O depoimento do deputado federal Alexandre Frota (PSDB-SP) no inquérito que apura a organização e o financiamento de atos antidemocráticos, prestado na semana passada, trouxe aos investigadores informações sobre bastidores da campanha eleitoral e do primeiro ano de governo do presidente Jair Bolsonaro (sem partido).
Embora a investigação se debruce sobre manifestações recentes contra autoridades e instituições democráticas, o relato do parlamentar, hoje rompido com o Planalto, conta detalhes dos tempos em que teve trânsito livre entre aliados e apoiadores bolsonaristas.
A versão dá conta da fritura do ex-ministro da Secretaria de Governo, general Carlos Alberto dos Santos Cruz, atribuída à resistência do militar em contratar blogueiros na Secretaria de Comunicação, e do papel do empresário Otávio Oscar Fakhoury como articulador e financiador de encontros para definir estratégias de divulgação na campanha presidencial e debater os 100 primeiros dias do governo Bolsonaro.
"Otávio é um dos financiadores do (site) Crítica Nacional e amigo de Eduardo Bolsonaro, Carlos Bolsonaro e do próprio Presidente da República", diz um trecho do termo de declaração de Frota. "Oscar Fakhoury financiou e organizou encontros, por volta de 06/04/2018, envolvendo integrantes do grupo acima mencionado com objetivo de estabelecer estratégia de divulgação na campanha presidencial, além de outro encontro organizado para debater os primeiros dias do governo Bolsonaro".
Questionado sobre como teve conhecimento dos encontros, Frota afirmou que os integrantes do grupo divulgaram fotos dessas reuniões em hotel.
Ligado à ala influenciada pelo guru Olavo de Carvalho, Fakhoury administra grupos de brigadas bolsolavistas no WhatsApp, financia páginas de apoio ao governo e manifestações a favor do presidente.
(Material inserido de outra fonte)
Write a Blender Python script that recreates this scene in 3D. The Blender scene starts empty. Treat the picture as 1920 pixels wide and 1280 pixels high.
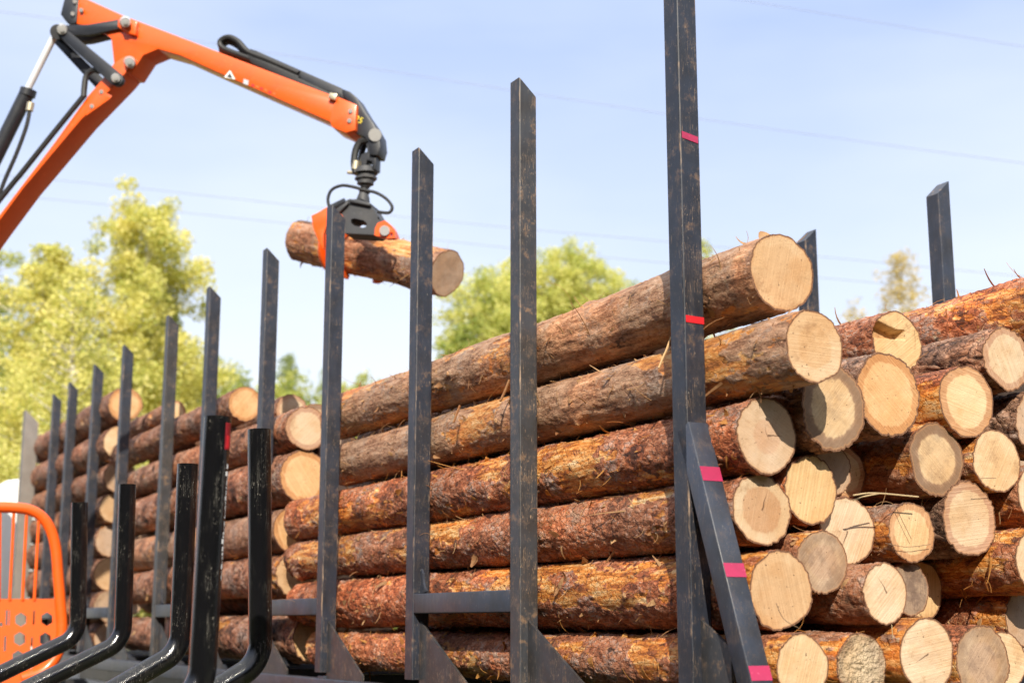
import bpy, math, random
import numpy as np
from mathutils import Vector, Matrix
from mathutils.geometry import tessellate_polygon

# ------------------------------------------------------------------ camera, sky, sun, exposure
S = bpy.context.scene
EYE = 1.55
PITCH = math.atan(528 / 2667.0)
PHI = math.radians(28.5)                       # the trailer runs 28.5 degrees left of the view
cam_d = bpy.data.cameras.new("camera"); cam = bpy.data.objects.new("camera", cam_d)
S.collection.objects.link(cam); S.camera = cam
cam.location = (0, 0, EYE); cam.rotation_euler = (math.pi / 2 + PITCH, 0, 0)
cam_d.lens = 50; cam_d.sensor_width = 36; cam_d.clip_end = 2000; cam_d.clip_start = 0.05
cam_d.dof.use_dof = True; cam_d.dof.focus_distance = 5.9; cam_d.dof.aperture_fstop = 2.2

SUN_EL = math.radians(33); SUN_HEAD = math.radians(-1)   # heading the light travels to, from +Y
w = bpy.data.worlds.new("World"); S.world = w; w.use_nodes = True
nt = w.node_tree; nt.nodes.clear()
sky = nt.nodes.new("ShaderNodeTexSky"); sky.sky_type = 'NISHITA'; sky.sun_disc = False
sky.sun_elevation = SUN_EL; sky.sun_rotation = math.pi + SUN_HEAD
sky.air_density = 1.0; sky.dust_density = 2.2; sky.ozone_density = 1.0; sky.altitude = 50
bg = nt.nodes.new("ShaderNodeBackground"); bg.inputs[1].default_value = 0.15
wo = nt.nodes.new("ShaderNodeOutputWorld")
tc = nt.nodes.new("ShaderNodeTexCoord"); L_ = nt.links.new
sx_ = nt.nodes.new("ShaderNodeSeparateXYZ"); L_(tc.outputs['Generated'], sx_.inputs[0])
hz = nt.nodes.new("ShaderNodeValToRGB"); L_(sx_.outputs[2], hz.inputs[0])          # thin high haze: whiter towards the horizon
for e_, (p_, c_) in zip([hz.color_ramp.elements[0], hz.color_ramp.elements[1], hz.color_ramp.elements.new(.2)], ((0., (5.6, 5.85, 6.1, 1)), (.60, (.6, .95, 2.1, 1)), (.40, (2.8, 3.45, 5.2, 1)))):
    e_.position = p_; e_.color = tuple(v / 10 for v in c_[:3]) + (1,)
sc_ = nt.nodes.new("ShaderNodeMixRGB"); sc_.blend_type = 'MULTIPLY'; sc_.inputs[0].default_value = 1; sc_.inputs[2].default_value = (10, 10, 10, 1); L_(hz.outputs[0], sc_.inputs[1])
hm = nt.nodes.new("ShaderNodeMixRGB"); hm.inputs[0].default_value = .86; L_(sky.outputs[0], hm.inputs[1]); L_(sc_.outputs[0], hm.inputs[2])
mp = nt.nodes.new("ShaderNodeMapping"); mp.inputs['Scale'].default_value = (1.0, 1.0, 3.2); L_(tc.outputs['Generated'], mp.inputs[0])
nz = nt.nodes.new("ShaderNodeTexNoise"); nz.inputs['Scale'].default_value = 1.5; nz.inputs['Detail'].default_value = 5; nz.inputs['Roughness'].default_value = .5; L_(mp.outputs[0], nz.inputs['Vector'])
cr = nt.nodes.new("ShaderNodeValToRGB"); cr.color_ramp.elements[0].position = .48; cr.color_ramp.elements[1].position = .8
cr.color_ramp.elements[0].color = (0, 0, 0, 1); cr.color_ramp.elements[1].color = (.5, .5, .5, 1); L_(nz.outputs[0], cr.inputs[0])
mx = nt.nodes.new("ShaderNodeMixRGB"); mx.inputs[2].default_value = (5.6, 5.8, 6.0, 1)
L_(cr.outputs[0], mx.inputs[0]); L_(hm.outputs[0], mx.inputs[1]); L_(mx.outputs[0], bg.inputs[0]); L_(bg.outputs[0], wo.inputs[0])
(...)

Recentemente, anunciou que pretende criar uma rede de comunicação conservadora de direita no País, com direito à emissora de TV e rádio. Segundo ele, o projeto chegou a ser discutido com o Secretário de Comunicação, Fábio Wajngarten, em razão da expertise do secretário, e, se necessário, vai buscar financiamento no sistema bancário, inclusive no Banco Nacional de Desenvolvimento Econômico e Social (BNDES).
Desde abril, o empresário é investigado no inquérito sigiloso sobre a organização e o financiamento de atos contra a democracia, em curso no Supremo Tribunal Federal. Durante as apurações, chegou a ser alvo de buscas determinadas pelo ministro Alexandre de Moraes na Operação Lume. Na ocasião, os advogados João Vinícius Manssur e William Iliadis Janssen, que representam Fakhoury, divulgaram uma nota reforçando que ele nega qualquer ato ilícito. Fakhoury já admitiu publicamente ter financiado manifestações pró-Bolsonaro e pró-impeachment de Dilma Rousseff, mas rechaça envolvimento em fake news ou atos antidemocráticos.
Na semana passada, Fakhoury divulgou uma carta aberta ao presidente Jair Bolsonaro criticando a indicação do desembargador Kássio Nunes Marques para a vaga aberta no Supremo Tribunal Federal (STF) com a aposentadoria antecipada do ministro Celso de Mello. No texto, nega ter se aproximado do governo para pedir favores ou cargos.
"Nunca precisei de nenhum favor do governo e, se precisasse, não pediria. Nunca tive e nem nunca pretendi ter cargos no governo. Meus pedidos nunca foram pessoais, mas sim aqueles a que todo o cidadão tem direito", diz a carta. "Pedi que o governo trabalhasse a favor do cidadão e de sua liberdade; que protegesse o indivíduo e as famílias da tirania da burocracia estatal por meio da estrita defesa dos princípios do direito e das garantias fundamentais listadas na Constituição Federal. Pedi também que o governo cumprisse suas promessas de campanha – claro que levando em conta o que é possível e o que não é possível de ser atingido nesse mandato – mas sempre mostrando os melhores esforços, de forma a manter a esperança e o engajamento da sua base de apoio", cobrou o empresário.